Look around for a minute and just wonder. Who was it that first asked, can we have a phone without wires? Who looked at a two-story office building and wondered, couldn’t we better use prime real estate land by building up…and up and up? Who considered the benefits of traveling underground instead of on top? Who wondered, can we stop going to the well and have the water indoors—and later flushed a toilet and wondered if there wasn’t a better way to manage all that wastewater?
Our lives are full of advantages, conveniences and taken-for-granted functionality made possible by engineers. And whether the engineering was truly an innovative marvel or the building of a better mousetrap, every engineering process starts the same way. Someone wonders “what if” and then asks “how?”
More often than not, when we introduce the concept of “celebrating engineering,” people instantly go to the results—the smartphones, skyscrapers, metros, indoor plumbing and reuse systems that allow us to more aggressively conserve our precious resources. But this year’s celebration of National Engineers Week (Feb. 18-24) directs our focus instead to the critical step that launches every engineering achievement: wonder. This year, communities are being called to celebrate engineers for allowing their minds to explore and dream, for having the initiative to not only ask “what if?” but also “why not?”, and for having the drive to get to work figuring how to make it happen.

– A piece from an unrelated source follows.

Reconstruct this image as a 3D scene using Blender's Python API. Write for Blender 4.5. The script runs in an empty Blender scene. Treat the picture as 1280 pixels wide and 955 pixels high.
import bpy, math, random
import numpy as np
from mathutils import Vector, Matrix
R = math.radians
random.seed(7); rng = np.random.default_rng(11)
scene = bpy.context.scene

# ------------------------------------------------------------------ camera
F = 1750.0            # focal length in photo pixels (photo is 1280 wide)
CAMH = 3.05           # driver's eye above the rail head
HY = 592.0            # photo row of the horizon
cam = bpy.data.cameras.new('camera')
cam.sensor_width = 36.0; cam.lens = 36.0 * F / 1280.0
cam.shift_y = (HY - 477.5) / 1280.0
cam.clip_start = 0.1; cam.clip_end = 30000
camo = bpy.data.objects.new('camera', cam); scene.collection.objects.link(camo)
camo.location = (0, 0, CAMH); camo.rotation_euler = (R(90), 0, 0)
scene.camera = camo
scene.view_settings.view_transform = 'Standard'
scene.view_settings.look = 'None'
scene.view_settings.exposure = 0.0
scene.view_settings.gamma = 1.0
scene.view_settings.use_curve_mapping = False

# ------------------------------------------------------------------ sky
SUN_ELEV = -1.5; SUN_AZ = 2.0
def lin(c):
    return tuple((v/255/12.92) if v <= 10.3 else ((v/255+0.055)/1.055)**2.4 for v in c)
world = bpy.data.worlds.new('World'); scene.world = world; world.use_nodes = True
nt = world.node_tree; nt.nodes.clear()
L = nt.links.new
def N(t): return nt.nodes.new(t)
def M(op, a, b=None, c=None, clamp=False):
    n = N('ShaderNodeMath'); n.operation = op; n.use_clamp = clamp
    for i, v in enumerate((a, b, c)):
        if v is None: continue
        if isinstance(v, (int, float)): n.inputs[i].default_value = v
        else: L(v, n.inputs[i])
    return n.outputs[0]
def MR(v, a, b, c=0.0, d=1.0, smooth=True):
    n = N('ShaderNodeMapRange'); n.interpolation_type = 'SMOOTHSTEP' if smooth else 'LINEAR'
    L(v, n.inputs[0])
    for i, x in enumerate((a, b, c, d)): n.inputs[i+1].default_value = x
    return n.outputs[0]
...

The theme of Engineers Week, Inspiring Wonder takes the activities a step further and introduces the most critical mission of all, nurturing the next generation of engineers. By inspiring wonder, Engineers Week aims not only to get youth thinking about careers as engineers—but to get them excited about it, to have them develop a real thirst for being the next person be responsible for something new, bigger or better. It aims to give children that first exhilarating taste of wondering what if, and then letting their minds explore how to make it happen.
During Engineers Week, I encourage you to take a child on a journey of wonder with you. Look at a product of engineering and explore how it could be improved, or define a problem, then brainstorm solutions. It is amazing just how far wondering has brought civilization. And it’s exciting to think where it the next generation of “wonderers” will take us next.